Now and then
he touches upon some prevailing intellectual or literary affectation,
as in the poem describing the dandified, desperate young poet of
fashion, who,
Immersed in suppers and balls,
A martyr in yellow gloves,
sings of Italy, of the people, of progress, with the rhetoricalities
of the modern Arcadians; and he has a poem called "The Ball", which
must fairly, as it certainly does wittily, represent one of those
anomalous entertainments which rich foreigners give in Italy, and to
which all sorts of irregular aliens resort, something of the local
aristocracy appearing also in a ghostly and bewildered way. Yet even
in this poem there is a political lesson.
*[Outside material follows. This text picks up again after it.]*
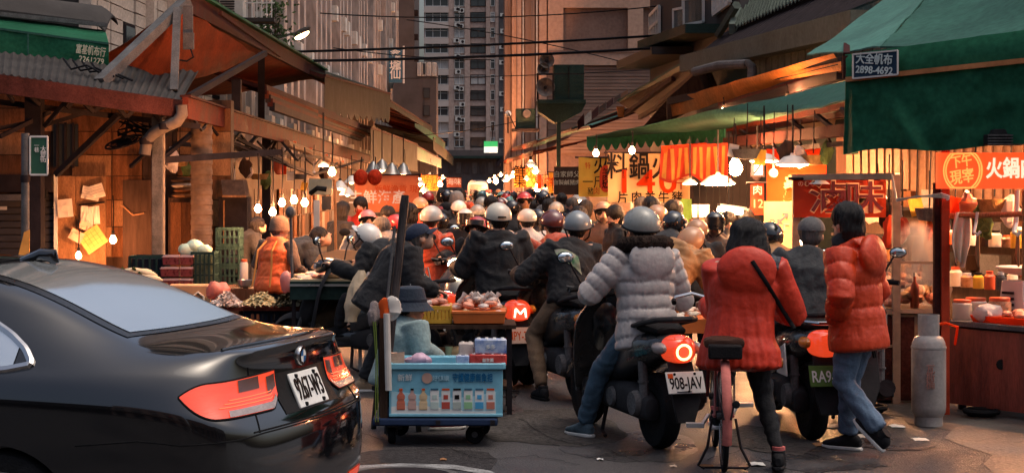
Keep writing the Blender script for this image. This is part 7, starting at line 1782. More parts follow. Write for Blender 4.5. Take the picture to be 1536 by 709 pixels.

I suppose, in fine, that I shall most interest my readers in Giusti,
if I translate here the pieces that have most interested me. Of all,
I like best the poem which he calls "St. Ambrose", and I think the
reader will agree with me about it. It seems not only very perfect
as a bit of art, with its subtly intended and apparently capricious
mingling of satirical and pathetic sentiment, but valuable for its
vivid expression of Italian feeling toward the Austrians. These
the Italians hated as part of a stupid and brutal oppression; they
despised them somewhat as a torpid-witted folk, but individually liked
them for their amiability and good nature, and in their better moments
they pitied them as the victims of a common tyranny.